Problem: Nothing but the lines from the top of the data to the line holding "above the datum" should be printed, word for word and both ends included; leave the pictures out.

Dataset section:
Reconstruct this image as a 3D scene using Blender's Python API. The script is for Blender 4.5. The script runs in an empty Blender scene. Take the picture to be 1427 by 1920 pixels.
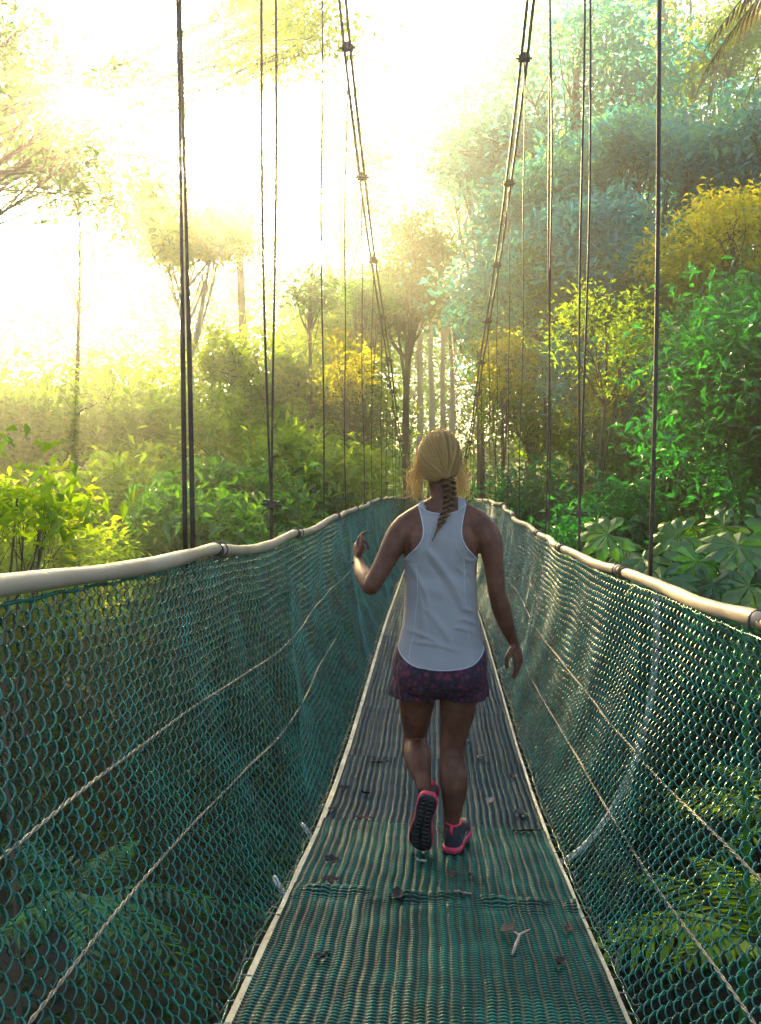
import bpy, math, random
import numpy as np
from mathutils import Vector, Matrix, Quaternion
R = math.radians
rng = np.random.default_rng(11)
random.seed(5)
scene = bpy.context.scene
COL = scene.collection
CZ = 8.0                      # camera height above the datum

# ------------------------------------------------------------------ helpers
def mesh_from(name, V, F, smooth=True, attr=None):
    V = np.asarray(V, dtype=np.float32).reshape(-1, 3)
    me = bpy.data.meshes.new(name)
    me.vertices.add(len(V)); me.vertices.foreach_set('co', V.ravel())
    if isinstance(F, np.ndarray) and F.ndim == 2:
        n, k = F.shape
        me.loops.add(n * k); me.loops.foreach_set('vertex_index', F.astype(np.int32).ravel())
        me.polygons.add(n)
        me.polygons.foreach_set('loop_start', np.arange(n, dtype=np.int32) * k)
    else:
        idx = [i for f in F for i in f]
        st = np.cumsum([0] + [len(f) for f in F])[:-1]
        me.loops.add(len(idx)); me.loops.foreach_set('vertex_index', np.array(idx, dtype=np.int32))
        me.polygons.add(len(F)); me.polygons.foreach_set('loop_start', np.array(st, dtype=np.int32))
        n = len(F)
    me.update(calc_edges=True)
    me.polygons.foreach_set('use_smooth', np.full(len(me.polygons), smooth, dtype=bool))
    if attr is not None:
        for an, av in attr.items():
            a = me.attributes.new(an, 'FLOAT', 'POINT')
            a.data.foreach_set('value', np.asarray(av, dtype=np.float32).ravel())
    me.update()
    return me

def link(name, me, mat=None, parent=None, loc=None):
    o = bpy.data.objects.new(name, me)
    COL.objects.link(o)
    if mat is not None:
        if isinstance(mat, (list, tuple)):
            for m in mat: me.materials.append(m)
        else: me.materials.append(mat)
    if parent is not None: o.parent = parent
    if loc is not None: o.location = loc
    return o

def tag(o, label=None, cat=None, group=None, kind=None):
    if label: o['label'] = label
    if cat: o['category'] = cat
    if group: o['group'] = group
    if kind: o['kind'] = kind
    return o

def empty(name, loc=(0, 0, 0), rz=0.0):
    o = bpy.data.objects.new(name, None); COL.objects.link(o)
    o.location = loc; o.rotation_euler = (0, 0, rz); o.empty_display_size = .2
    return o

class MB:
    """collects pieces (verts, faces) of one mesh"""
    def __init__(s): s.V = []; s.F = []; s.n = 0
    def add(s, V, F):
        V = np.asarray(V, dtype=float).reshape(-1, 3)
        s.V.append(V)
        s.F += [[i + s.n for i in f] for f in (F.tolist() if isinstance(F, np.ndarray) else F)]
        s.n += len(V)
        return s
    def box(s, c, size, M=None, bev=0.0):
        x, y, z = [v / 2 for v in size]
        V = np.array([[-x,-y,-z],[x,-y,-z],[x,y,-z],[-x,y,-z],[-x,-y,z],[x,-y,z],[x,y,z],[-x,y,z]])
        if M is not None: V = V @ np.array(M.to_3x3()).T
        V += np.array(c)
        return s.add(V, [[0,3,2,1],[4,5,6,7],[0,1,5,4],[1,2,6,5],[2,3,7,6],[3,0,4,7]])
    def tube(s, P, r, k=8, cap=True):
        V, F = tube(P, r, k, cap); return s.add(V, F)
    def build(s, name, mat, parent=None, smooth=True):
        me = mesh_from(name, np.concatenate(s.V), s.F, smooth)
        return link(name, me, mat, parent)

def frames(P):
    P = np.asarray(P, float)
    T = np.gradient(P, axis=0); T /= np.linalg.norm(T, axis=1)[:, None] + 1e-12
    n = np.cross(T[0], [0, 0, 1.]);
    if np.linalg.norm(n) < .1: n = np.cross(T[0], [0, 1., 0])
    N = [n / np.linalg.norm(n)]
    for i in range(1, len(P)):
        v = N[-1] - T[i] * np.dot(N[-1], T[i]); N.append(v / (np.linalg.norm(v) + 1e-12))
    N = np.array(N); B = np.cross(T, N)
    return T, N, B

def tube(P, r, k=8, cap=True):
    P = np.asarray(P, float); n = len(P)
    r = np.broadcast_to(np.asarray(r, float), (n,))
    T, N, B = frames(P)
    a = np.arange(k) * 2 * np.pi / k
    V = P[:, None] + r[:, None, None] * (np.cos(a)[None, :, None] * N[:, None] + np.sin(a)[None, :, None] * B[:, None])
    V = V.reshape(-1, 3)
    F = []
    for i in range(n - 1):
        for j in range(k):
            j2 = (j + 1) % k
            F.append([i * k + j, i * k + j2, (i + 1) * k + j2, (i + 1) * k + j])
    if cap:
        F.append(list(range(k))[::-1]); F.append([(n - 1) * k + j for j in range(k)])
    return V, F

def many_tubes(P, r, k=4, nref=None):
    """P (M,N,3) -> one array mesh of M tubes"""
    P = np.asarray(P, float); M, N, _ = P.shape
    T = np.gradient(P, axis=1); T /= np.linalg.norm(T, axis=2, keepdims=True) + 1e-12
    ref = np.array([0.31, 0.2, 0.93]) if nref is None else nref
    A = np.cross(T, ref); A /= np.linalg.norm(A, axis=2, keepdims=True) + 1e-9
    B = np.cross(T, A)
    a = np.arange(k) * 2 * np.pi / k
    r = np.broadcast_to(np.asarray(r, float), (M, N))
    V = P[:, :, None] + r[:, :, None, None] * (np.cos(a)[None, None, :, None] * A[:, :, None] + np.sin(a)[None, None, :, None] * B[:, :, None])
    i = np.arange(M)[:, None, None] * (N * k) + np.arange(N - 1)[None, :, None] * k + np.arange(k)[None, None, :]
    j = np.arange(M)[:, None, None] * (N * k) + np.arange(N - 1)[None, :, None] * k + ((np.arange(k) + 1) % k)[None, None, :]
    F = np.stack([i, j, j + k, i + k], -1).reshape(-1, 4)
    return V.reshape(-1, 3), F

def interp(tab):
    xs = np.array([t[0] for t in tab], float); ys = np.array([t[1] for t in tab], float)
    # smooth (monotone-ish) cubic through the table
    m = np.gradient(ys, xs)
    def f(x):
        x = np.asarray(x, float); xc = np.clip(x, xs[0], xs[-1])
        i = np.clip(np.searchsorted(xs, xc) - 1, 0, len(xs) - 2)
        h = xs[i + 1] - xs[i]; t = (xc - xs[i]) / h
        return ((2*t**3-3*t**2+1)*ys[i] + (t**3-2*t**2+t)*h*m[i] + (-2*t**3+3*t**2)*ys[i+1] + (t**3-t**2)*h*m[i+1])
    return f

# ------------------------------------------------------------------ materials
def mat(name):
    m = bpy.data.materials.new(name); m.use_nodes = True
    nt = m.node_tree; nt.nodes.clear()
    out = nt.nodes.new('ShaderNodeOutputMaterial')
    return m, nt, out
def nd(nt, t, **kw):
    n = nt.nodes.new(t)
    for k, v in kw.items():
        if k in n.inputs: n.inputs[k].default_value = v
        else: setattr(n, k, v)
    return n
def ramp(nt, fac, stops):
    n = nt.nodes.new('ShaderNodeValToRGB'); e = n.color_ramp.elements
    while len(e) < len(stops): e.new(.5)
    for i, (p, c) in enumerate(stops): e[i].position = p; e[i].color = (*c, 1)
    nt.links.new(fac, n.inputs['Fac']); return n.outputs['Color']
def noise(nt, scale, detail=4, coord='Object', rough=.55, stretch=None):
    tc = nt.nodes.new('ShaderNodeTexCoord')
    src = tc.outputs[coord]
    if stretch:
        mp = nt.nodes.new('ShaderNodeMapping'); mp.inputs['Scale'].default_value = stretch
        nt.links.new(src, mp.inputs['Vector']); src = mp.outputs['Vector']
    n = nd(nt, 'ShaderNodeTexNoise', Scale=scale, Detail=detail, Roughness=rough)
    nt.links.new(src, n.inputs['Vector']); return n.outputs['Fac']
def simple(name, stops, scale=6, rough=.6, metal=0.0, bump=0.0, bscale=60, spec=.5, stretch=None, coord='Object', sss=0, coat=0):
    m, nt, out = mat(name)
    p = nd(nt, 'ShaderNodeBsdfPrincipled', Roughness=rough, Metallic=metal)
    p.inputs['Specular IOR Level'].default_value = spec
    nt.links.new(ramp(nt, noise(nt, scale, stretch=stretch, coord=coord), stops), p.inputs['Base Color'])
    if coat:
        p.inputs['Coat Weight'].default_value = coat; p.inputs['Coat Roughness'].default_value = .18
    if sss:
        p.inputs['Subsurface Weight'].default_value = sss
        p.inputs['Subsurface Scale'].default_value = .01
    if bump:
        b = nd(nt, 'ShaderNodeBump', Strength=bump, Distance=.01)
        nt.links.new(noise(nt, bscale, coord=coord, stretch=stretch), b.inputs['Height']); nt.links.new(b.outputs[0], p.inputs['Normal'])
    nt.links.new(p.outputs[0], out.inputs['Surface'])
    return m
def foliage(name, stops, trans=.45, gloss=.06, rough=.4, tcol=(1.25, 1.15, .5), big=.25):
    """per-leaf colour, light passing through the blade"""
    m, nt, out = mat(name)
    g = nt.nodes.new('ShaderNodeNewGeometry')
    nz = noise(nt, big, 2)
    mx = nd(nt, 'ShaderNodeMath', operation='MULTIPLY_ADD'); mx.inputs[1].default_value = .55
    ms = nd(nt, 'ShaderNodeMath', operation='MULTIPLY_ADD'); ms.inputs[1].default_value = 1.3; ms.inputs[2].default_value = -.42
    nt.links.new(nz, ms.inputs[0])
    nt.links.new(g.outputs['Random Per Island'], mx.inputs[0]); nt.links.new(ms.outputs[0], mx.inputs[2])
    c = ramp(nt, mx.outputs[0], stops)
    d = nd(nt, 'ShaderNodeBsdfDiffuse'); nt.links.new(c, d.inputs[0])
    tm = nd(nt, 'ShaderNodeMix', data_type='RGBA', blend_type='MULTIPLY'); tm.inputs['Factor'].default_value = 1
    nt.links.new(c, tm.inputs[6]); tm.inputs[7].default_value = (*[min(v*1.6, 3) for v in tcol], 1)
    t = nd(nt, 'ShaderNodeBsdfTranslucent'); nt.links.new(tm.outputs[2], t.inputs[0]); trans = trans + .08
    a = nd(nt, 'ShaderNodeMixShader'); a.inputs[0].default_value = trans
    nt.links.new(d.outputs[0], a.inputs[1]); nt.links.new(t.outputs[0], a.inputs[2])
    gl = nd(nt, 'ShaderNodeBsdfGlossy', Roughness=rough); gl.inputs[0].default_value = (.9, .95, 1, 1)
    b = nd(nt, 'ShaderNodeMixShader'); b.inputs[0].default_value = gloss
    nt.links.new(a.outputs[0], b.inputs[1]); nt.links.new(gl.outputs[0], b.inputs[2])
    nt.links.new(b.outputs[0], out.inputs['Surface'])
    return m

M = {}
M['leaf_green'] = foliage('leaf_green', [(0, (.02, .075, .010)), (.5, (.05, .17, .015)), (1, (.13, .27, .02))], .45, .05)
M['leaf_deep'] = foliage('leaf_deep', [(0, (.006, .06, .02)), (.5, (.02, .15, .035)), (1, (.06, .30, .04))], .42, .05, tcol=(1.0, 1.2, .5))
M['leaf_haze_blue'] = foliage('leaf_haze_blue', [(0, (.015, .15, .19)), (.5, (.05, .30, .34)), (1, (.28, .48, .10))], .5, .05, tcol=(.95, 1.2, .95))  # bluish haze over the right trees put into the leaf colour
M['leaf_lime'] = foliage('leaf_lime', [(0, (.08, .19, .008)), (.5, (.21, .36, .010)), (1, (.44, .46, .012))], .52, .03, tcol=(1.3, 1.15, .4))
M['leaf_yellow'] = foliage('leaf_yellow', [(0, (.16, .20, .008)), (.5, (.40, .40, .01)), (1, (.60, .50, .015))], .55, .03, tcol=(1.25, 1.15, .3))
M['leaf_lobed'] = foliage('leaf_lobed', [(0, (.010, .055, .010)), (.5, (.03, .12, .010)), (1, (.14, .24, .012))], .30, .05, big=2.5)
M['leaf_dry'] = foliage('leaf_dry', [(0, (.04, .02, .012)), (.6, (.09, .05, .02)), (1, (.10, .12, .02))], .35, .04)
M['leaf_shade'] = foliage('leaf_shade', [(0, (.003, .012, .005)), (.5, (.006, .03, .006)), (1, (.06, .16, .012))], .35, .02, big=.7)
M['bark'] = simple('bark', [(.3, (.05, .035, .022)), (.7, (.13, .10, .075))], 5, .9, bump=.5, bscale=14, stretch=(1, 1, .25))
M['bark_pale'] = simple('bark_pale', [(.3, (.22, .2, .18)), (.7, (.42, .40, .37))], 4, .85, bump=.4, bscale=14, stretch=(1, 1, .3))
M['earth'] = simple('earth', [(.3, (.012, .012, .007)), (.7, (.045, .04, .02))], 1.2, .95, bump=.4, bscale=6)
M['wire'] = simple('wire', [(.35, (.002, .062, .045)), (.65, (.009, .21, .150))], 9, .26, 0, spec=.8)
M['rope'] = simple('rope', [(.3, (.16, .14, .11)), (.7, (.38, .33, .24))], 40, .5, bump=.3, bscale=200, spec=.4)
M['cable'] = simple('cable', [(.3, (.03, .022, .02)), (.7, (.09, .06, .045))], 25, .45, .5, bump=.3, bscale=120)
M['clamp'] = simple('clamp', [(.3, (.03, .025, .022)), (.7, (.10, .075, .055))], 30, .5, .6)
M['tubing'] = simple('tubing', [(.25, (.36, .26, .17)), (.75, (.58, .46, .33))], 3.5, .42, spec=.5, bump=.15, bscale=25)
M['tape'] = simple('tape', [(.3, (.03, .02, .015)), (.7, (.10, .07, .05))], 30, .6)
M['steel'] = simple('steel', [(.3, (.28, .28, .27)), (.7, (.55, .54, .50))], 8, .45, .3, bump=.1)
M['edge'] = simple('edge', [(.25, (.30, .26, .17)), (.55, (.55, .50, .36)), (.8, (.62, .60, .50))], 9, .55, .1, bump=.2)
M['dark_beam'] = simple('dark_beam', [(.3, (.02, .025, .02)), (.7, (.06, .06, .05))], 8, .7)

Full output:
Reconstruct this image as a 3D scene using Blender's Python API. The script is for Blender 4.5. The script runs in an empty Blender scene. Take the picture to be 1427 by 1920 pixels.
import bpy, math, random
import numpy as np
from mathutils import Vector, Matrix, Quaternion
R = math.radians
rng = np.random.default_rng(11)
random.seed(5)
scene = bpy.context.scene
COL = scene.collection
CZ = 8.0                      # camera height above the datum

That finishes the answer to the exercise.